● **Data extract**:
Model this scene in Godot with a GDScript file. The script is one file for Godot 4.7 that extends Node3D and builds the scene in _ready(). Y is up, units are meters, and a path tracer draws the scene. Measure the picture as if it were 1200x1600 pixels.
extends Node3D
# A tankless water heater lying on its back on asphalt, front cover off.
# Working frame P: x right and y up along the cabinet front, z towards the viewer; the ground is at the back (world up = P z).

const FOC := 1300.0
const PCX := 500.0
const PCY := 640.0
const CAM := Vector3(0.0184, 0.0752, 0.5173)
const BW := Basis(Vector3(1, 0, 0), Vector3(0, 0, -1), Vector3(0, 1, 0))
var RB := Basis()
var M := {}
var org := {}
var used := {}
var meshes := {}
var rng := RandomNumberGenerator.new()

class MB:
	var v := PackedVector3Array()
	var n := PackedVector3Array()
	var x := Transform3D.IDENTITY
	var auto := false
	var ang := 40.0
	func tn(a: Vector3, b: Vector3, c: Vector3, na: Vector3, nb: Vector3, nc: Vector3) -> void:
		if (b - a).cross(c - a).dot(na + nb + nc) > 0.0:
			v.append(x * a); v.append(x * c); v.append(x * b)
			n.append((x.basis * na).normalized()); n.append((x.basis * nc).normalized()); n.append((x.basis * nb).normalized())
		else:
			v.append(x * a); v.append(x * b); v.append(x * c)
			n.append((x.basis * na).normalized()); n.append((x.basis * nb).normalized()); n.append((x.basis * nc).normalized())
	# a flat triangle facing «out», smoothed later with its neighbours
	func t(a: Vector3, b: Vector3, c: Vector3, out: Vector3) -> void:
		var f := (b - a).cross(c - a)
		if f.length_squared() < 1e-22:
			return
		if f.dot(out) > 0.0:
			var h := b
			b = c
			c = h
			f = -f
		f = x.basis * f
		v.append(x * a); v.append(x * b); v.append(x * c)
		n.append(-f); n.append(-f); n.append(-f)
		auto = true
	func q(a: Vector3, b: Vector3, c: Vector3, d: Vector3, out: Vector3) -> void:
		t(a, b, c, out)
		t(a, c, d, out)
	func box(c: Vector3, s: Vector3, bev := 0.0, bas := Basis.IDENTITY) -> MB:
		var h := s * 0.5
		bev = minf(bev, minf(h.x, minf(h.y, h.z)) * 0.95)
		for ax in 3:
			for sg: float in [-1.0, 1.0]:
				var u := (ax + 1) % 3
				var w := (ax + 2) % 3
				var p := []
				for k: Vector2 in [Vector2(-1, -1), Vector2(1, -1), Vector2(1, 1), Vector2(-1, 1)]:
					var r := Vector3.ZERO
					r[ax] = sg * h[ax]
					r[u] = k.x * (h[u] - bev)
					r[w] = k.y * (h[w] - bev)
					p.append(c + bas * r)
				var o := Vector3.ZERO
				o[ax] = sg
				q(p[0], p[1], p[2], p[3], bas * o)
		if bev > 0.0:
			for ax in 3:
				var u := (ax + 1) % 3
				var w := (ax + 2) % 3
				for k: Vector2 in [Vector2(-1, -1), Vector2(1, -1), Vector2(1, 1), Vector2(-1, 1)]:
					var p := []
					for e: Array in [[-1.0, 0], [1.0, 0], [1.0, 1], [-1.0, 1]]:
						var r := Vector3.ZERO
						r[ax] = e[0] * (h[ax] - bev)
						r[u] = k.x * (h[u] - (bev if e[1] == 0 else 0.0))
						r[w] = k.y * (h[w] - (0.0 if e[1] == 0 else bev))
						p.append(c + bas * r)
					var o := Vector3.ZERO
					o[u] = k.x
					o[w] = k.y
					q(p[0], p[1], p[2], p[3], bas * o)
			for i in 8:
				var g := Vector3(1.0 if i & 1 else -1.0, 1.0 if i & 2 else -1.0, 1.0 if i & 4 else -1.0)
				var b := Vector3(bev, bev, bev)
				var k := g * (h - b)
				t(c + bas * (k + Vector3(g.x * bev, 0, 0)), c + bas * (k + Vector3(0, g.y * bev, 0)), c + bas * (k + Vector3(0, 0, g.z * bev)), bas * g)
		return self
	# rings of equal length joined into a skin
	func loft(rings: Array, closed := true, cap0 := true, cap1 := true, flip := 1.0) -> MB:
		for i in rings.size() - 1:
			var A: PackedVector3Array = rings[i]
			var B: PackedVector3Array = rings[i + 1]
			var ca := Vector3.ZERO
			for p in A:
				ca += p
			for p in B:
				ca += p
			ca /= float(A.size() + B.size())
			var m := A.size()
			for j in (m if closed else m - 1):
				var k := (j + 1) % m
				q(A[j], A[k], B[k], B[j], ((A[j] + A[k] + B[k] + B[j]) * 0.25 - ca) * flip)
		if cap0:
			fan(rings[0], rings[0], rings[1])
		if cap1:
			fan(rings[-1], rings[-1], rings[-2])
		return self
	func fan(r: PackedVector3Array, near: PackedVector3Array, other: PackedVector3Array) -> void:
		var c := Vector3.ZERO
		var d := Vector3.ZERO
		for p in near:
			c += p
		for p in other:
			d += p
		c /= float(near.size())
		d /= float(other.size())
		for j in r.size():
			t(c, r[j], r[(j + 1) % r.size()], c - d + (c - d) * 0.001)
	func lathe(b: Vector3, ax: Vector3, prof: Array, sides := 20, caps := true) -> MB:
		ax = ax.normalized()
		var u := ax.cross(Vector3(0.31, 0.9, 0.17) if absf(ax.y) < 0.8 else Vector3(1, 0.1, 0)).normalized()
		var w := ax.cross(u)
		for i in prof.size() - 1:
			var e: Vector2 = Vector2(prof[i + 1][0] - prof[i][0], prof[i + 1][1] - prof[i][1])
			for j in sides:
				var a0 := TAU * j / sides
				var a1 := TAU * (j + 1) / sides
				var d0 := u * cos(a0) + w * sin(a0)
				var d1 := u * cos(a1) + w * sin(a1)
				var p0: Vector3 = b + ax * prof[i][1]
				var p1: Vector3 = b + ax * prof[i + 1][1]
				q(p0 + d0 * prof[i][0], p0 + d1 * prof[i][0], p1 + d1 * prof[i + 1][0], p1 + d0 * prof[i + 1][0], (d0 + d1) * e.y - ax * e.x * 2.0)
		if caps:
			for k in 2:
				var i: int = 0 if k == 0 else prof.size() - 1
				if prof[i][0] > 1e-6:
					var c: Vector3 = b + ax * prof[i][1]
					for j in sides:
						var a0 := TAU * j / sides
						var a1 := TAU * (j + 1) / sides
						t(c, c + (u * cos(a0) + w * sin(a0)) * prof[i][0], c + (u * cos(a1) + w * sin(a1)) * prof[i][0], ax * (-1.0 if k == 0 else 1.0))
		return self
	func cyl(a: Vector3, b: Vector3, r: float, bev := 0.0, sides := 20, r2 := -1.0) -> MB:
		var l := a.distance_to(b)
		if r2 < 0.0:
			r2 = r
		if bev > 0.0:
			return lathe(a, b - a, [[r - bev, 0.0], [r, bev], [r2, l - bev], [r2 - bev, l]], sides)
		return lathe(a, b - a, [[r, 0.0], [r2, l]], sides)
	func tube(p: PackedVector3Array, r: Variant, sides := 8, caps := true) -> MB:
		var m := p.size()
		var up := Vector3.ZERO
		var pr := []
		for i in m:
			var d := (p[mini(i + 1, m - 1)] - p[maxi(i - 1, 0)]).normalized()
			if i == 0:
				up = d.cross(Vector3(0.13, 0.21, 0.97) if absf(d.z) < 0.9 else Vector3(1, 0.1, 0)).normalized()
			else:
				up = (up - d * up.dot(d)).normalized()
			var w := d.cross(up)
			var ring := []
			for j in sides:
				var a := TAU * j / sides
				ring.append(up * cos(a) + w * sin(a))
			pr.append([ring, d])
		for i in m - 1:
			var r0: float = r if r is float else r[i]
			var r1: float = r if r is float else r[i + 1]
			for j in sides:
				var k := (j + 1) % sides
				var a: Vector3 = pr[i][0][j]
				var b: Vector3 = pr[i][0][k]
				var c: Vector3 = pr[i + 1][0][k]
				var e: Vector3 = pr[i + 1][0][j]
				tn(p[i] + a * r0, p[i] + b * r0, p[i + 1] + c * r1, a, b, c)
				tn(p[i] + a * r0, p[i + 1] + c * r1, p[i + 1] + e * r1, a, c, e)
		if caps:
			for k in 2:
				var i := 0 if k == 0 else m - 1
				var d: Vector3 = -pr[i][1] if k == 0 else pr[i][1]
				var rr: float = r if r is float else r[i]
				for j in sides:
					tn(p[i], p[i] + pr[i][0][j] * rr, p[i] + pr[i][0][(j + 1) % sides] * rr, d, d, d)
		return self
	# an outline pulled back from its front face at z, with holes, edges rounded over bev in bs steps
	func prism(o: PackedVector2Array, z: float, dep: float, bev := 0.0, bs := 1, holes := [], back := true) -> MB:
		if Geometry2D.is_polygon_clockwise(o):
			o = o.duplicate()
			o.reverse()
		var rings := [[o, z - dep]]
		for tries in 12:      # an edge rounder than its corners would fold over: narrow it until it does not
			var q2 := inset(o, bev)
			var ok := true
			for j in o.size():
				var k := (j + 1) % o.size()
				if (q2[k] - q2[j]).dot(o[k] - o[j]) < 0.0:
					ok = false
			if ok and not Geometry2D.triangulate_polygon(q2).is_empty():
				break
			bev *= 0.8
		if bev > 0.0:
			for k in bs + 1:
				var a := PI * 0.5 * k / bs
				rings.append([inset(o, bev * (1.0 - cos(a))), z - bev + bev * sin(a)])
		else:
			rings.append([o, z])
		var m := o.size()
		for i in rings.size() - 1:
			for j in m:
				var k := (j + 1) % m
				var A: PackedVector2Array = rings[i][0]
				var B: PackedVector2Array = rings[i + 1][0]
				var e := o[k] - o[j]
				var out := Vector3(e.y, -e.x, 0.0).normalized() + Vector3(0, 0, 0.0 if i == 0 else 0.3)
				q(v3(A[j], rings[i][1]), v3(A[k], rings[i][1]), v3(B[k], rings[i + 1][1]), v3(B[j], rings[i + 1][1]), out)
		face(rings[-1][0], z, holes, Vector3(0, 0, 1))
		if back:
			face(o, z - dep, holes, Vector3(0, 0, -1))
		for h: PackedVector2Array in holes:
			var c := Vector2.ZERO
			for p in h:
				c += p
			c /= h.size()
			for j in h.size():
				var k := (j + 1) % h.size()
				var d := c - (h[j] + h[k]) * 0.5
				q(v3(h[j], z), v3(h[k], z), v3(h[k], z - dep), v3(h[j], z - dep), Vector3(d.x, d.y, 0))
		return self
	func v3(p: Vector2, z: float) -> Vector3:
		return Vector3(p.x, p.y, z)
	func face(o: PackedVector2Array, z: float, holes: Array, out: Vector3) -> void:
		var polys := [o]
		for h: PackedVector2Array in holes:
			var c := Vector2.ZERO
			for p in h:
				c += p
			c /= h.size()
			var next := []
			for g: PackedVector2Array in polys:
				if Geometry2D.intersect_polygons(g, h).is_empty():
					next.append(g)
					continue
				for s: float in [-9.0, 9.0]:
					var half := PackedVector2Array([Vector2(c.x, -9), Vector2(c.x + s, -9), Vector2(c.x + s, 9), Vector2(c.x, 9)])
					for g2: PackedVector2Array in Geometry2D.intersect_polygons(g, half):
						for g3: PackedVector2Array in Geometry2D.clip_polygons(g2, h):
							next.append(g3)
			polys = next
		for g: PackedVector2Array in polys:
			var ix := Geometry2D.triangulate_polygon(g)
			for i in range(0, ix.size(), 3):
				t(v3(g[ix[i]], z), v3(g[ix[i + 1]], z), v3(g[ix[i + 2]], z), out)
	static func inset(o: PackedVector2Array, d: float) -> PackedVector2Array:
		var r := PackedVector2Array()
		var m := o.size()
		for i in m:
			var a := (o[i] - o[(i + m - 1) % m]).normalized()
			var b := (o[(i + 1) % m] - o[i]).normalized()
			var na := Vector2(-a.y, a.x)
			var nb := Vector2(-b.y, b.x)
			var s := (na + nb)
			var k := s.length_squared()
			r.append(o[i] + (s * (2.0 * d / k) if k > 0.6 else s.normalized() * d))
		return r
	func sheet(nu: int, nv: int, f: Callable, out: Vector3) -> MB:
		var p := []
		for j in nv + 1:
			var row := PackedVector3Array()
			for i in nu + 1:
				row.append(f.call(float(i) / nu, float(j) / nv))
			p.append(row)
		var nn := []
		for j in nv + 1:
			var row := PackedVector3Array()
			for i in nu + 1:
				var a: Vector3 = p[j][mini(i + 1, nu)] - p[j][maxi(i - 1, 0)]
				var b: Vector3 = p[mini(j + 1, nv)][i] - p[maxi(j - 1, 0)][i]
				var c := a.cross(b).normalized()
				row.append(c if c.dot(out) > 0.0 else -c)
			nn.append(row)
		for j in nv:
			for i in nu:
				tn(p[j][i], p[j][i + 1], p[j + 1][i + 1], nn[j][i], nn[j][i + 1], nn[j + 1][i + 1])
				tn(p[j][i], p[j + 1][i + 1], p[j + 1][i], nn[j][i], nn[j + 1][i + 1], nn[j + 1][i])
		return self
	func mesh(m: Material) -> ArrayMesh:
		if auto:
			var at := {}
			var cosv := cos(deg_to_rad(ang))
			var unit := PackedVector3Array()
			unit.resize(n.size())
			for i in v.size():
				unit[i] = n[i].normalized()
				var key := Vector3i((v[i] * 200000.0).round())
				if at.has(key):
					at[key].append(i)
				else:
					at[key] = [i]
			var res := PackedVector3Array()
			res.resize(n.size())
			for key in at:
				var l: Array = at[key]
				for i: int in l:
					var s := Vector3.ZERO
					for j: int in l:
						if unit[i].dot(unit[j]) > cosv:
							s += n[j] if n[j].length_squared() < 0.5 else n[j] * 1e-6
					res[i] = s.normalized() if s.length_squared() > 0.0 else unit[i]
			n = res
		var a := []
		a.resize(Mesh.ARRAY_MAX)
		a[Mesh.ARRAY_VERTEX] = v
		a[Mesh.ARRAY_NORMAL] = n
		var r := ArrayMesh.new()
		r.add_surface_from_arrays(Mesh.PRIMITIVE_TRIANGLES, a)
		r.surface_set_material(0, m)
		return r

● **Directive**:
Return only the lines spanning from the first line of the material through the line with "var rng := RandomNumberGenerator.new()", copied exactly, both ends kept.

● **Task response**:
Model this scene in Godot with a GDScript file. The script is one file for Godot 4.7 that extends Node3D and builds the scene in _ready(). Y is up, units are meters, and a path tracer draws the scene. Measure the picture as if it were 1200x1600 pixels.
extends Node3D
# A tankless water heater lying on its back on asphalt, front cover off.
# Working frame P: x right and y up along the cabinet front, z towards the viewer; the ground is at the back (world up = P z).

const FOC := 1300.0
const PCX := 500.0
const PCY := 640.0
const CAM := Vector3(0.0184, 0.0752, 0.5173)
const BW := Basis(Vector3(1, 0, 0), Vector3(0, 0, -1), Vector3(0, 1, 0))
var RB := Basis()
var M := {}
var org := {}
var used := {}
var meshes := {}
var rng := RandomNumberGenerator.new()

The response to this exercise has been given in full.